Short exercise:
Present the following data again exactly as it is shown.

Data section:

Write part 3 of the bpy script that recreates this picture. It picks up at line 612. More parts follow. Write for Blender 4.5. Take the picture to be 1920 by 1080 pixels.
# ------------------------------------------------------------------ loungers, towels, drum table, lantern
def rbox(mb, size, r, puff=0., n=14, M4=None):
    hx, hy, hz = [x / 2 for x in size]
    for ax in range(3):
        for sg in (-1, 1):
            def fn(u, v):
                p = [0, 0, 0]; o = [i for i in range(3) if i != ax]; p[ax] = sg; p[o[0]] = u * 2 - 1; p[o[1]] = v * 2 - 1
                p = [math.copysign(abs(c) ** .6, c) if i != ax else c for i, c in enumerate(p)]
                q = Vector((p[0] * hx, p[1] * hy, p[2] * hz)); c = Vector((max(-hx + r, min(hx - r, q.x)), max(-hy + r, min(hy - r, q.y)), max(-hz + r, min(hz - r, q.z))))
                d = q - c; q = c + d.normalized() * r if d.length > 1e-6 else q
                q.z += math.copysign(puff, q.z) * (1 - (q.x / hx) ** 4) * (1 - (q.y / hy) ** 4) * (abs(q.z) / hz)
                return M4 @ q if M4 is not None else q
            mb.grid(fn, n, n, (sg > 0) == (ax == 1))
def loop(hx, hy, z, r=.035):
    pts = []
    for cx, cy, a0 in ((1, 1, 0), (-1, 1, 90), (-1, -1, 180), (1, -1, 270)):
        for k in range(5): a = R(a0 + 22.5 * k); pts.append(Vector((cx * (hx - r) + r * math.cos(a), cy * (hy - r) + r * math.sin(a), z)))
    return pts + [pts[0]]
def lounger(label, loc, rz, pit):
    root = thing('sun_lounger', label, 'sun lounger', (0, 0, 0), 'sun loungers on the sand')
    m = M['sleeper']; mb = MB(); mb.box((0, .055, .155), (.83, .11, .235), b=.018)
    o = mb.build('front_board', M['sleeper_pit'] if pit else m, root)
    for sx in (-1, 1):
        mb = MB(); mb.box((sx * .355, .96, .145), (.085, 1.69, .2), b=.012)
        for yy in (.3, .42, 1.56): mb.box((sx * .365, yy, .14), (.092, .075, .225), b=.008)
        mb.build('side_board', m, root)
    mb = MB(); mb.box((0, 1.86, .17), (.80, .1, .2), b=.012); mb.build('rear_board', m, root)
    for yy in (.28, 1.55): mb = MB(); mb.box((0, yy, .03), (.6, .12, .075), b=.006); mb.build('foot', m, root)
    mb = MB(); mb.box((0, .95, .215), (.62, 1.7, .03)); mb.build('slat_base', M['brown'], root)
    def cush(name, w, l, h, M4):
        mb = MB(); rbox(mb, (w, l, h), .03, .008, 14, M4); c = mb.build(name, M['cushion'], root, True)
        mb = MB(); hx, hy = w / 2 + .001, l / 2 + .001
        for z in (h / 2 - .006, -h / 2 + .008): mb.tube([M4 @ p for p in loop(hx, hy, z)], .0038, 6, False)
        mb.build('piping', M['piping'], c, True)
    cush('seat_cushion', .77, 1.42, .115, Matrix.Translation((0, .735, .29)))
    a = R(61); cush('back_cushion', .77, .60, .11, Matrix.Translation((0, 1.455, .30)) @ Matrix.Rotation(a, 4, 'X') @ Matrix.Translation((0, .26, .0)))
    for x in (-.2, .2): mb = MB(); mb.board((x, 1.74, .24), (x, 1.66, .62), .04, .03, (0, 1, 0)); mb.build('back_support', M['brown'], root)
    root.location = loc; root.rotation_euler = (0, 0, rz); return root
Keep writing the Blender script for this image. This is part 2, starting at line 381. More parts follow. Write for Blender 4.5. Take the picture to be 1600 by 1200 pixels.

Response to this exercise:
Write part 3 of the bpy script that recreates this picture. It picks up at line 612. More parts follow. Write for Blender 4.5. Take the picture to be 1920 by 1080 pixels.
# ------------------------------------------------------------------ loungers, towels, drum table, lantern
def rbox(mb, size, r, puff=0., n=14, M4=None):
    hx, hy, hz = [x / 2 for x in size]
    for ax in range(3):
        for sg in (-1, 1):
            def fn(u, v):
                p = [0, 0, 0]; o = [i for i in range(3) if i != ax]; p[ax] = sg; p[o[0]] = u * 2 - 1; p[o[1]] = v * 2 - 1
                p = [math.copysign(abs(c) ** .6, c) if i != ax else c for i, c in enumerate(p)]
                q = Vector((p[0] * hx, p[1] * hy, p[2] * hz)); c = Vector((max(-hx + r, min(hx - r, q.x)), max(-hy + r, min(hy - r, q.y)), max(-hz + r, min(hz - r, q.z))))
                d = q - c; q = c + d.normalized() * r if d.length > 1e-6 else q
                q.z += math.copysign(puff, q.z) * (1 - (q.x / hx) ** 4) * (1 - (q.y / hy) ** 4) * (abs(q.z) / hz)
                return M4 @ q if M4 is not None else q
            mb.grid(fn, n, n, (sg > 0) == (ax == 1))
def loop(hx, hy, z, r=.035):
    pts = []
    for cx, cy, a0 in ((1, 1, 0), (-1, 1, 90), (-1, -1, 180), (1, -1, 270)):
        for k in range(5): a = R(a0 + 22.5 * k); pts.append(Vector((cx * (hx - r) + r * math.cos(a), cy * (hy - r) + r * math.sin(a), z)))
    return pts + [pts[0]]
def lounger(label, loc, rz, pit):
    root = thing('sun_lounger', label, 'sun lounger', (0, 0, 0), 'sun loungers on the sand')
    m = M['sleeper']; mb = MB(); mb.box((0, .055, .155), (.83, .11, .235), b=.018)
    o = mb.build('front_board', M['sleeper_pit'] if pit else m, root)
    for sx in (-1, 1):
        mb = MB(); mb.box((sx * .355, .96, .145), (.085, 1.69, .2), b=.012)
        for yy in (.3, .42, 1.56): mb.box((sx * .365, yy, .14), (.092, .075, .225), b=.008)
        mb.build('side_board', m, root)
    mb = MB(); mb.box((0, 1.86, .17), (.80, .1, .2), b=.012); mb.build('rear_board', m, root)
    for yy in (.28, 1.55): mb = MB(); mb.box((0, yy, .03), (.6, .12, .075), b=.006); mb.build('foot', m, root)
    mb = MB(); mb.box((0, .95, .215), (.62, 1.7, .03)); mb.build('slat_base', M['brown'], root)
    def cush(name, w, l, h, M4):
        mb = MB(); rbox(mb, (w, l, h), .03, .008, 14, M4); c = mb.build(name, M['cushion'], root, True)
        mb = MB(); hx, hy = w / 2 + .001, l / 2 + .001
        for z in (h / 2 - .006, -h / 2 + .008): mb.tube([M4 @ p for p in loop(hx, hy, z)], .0038, 6, False)
        mb.build('piping', M['piping'], c, True)
    cush('seat_cushion', .77, 1.42, .115, Matrix.Translation((0, .735, .29)))
    a = R(61); cush('back_cushion', .77, .60, .11, Matrix.Translation((0, 1.455, .30)) @ Matrix.Rotation(a, 4, 'X') @ Matrix.Translation((0, .26, .0)))
    for x in (-.2, .2): mb = MB(); mb.board((x, 1.74, .24), (x, 1.66, .62), .04, .03, (0, 1, 0)); mb.build('back_support', M['brown'], root)
    root.location = loc; root.rotation_euler = (0, 0, rz); return root
Keep writing the Blender script for this image. This is part 2, starting at line 381. More parts follow. Write for Blender 4.5. Take the picture to be 1600 by 1200 pixels.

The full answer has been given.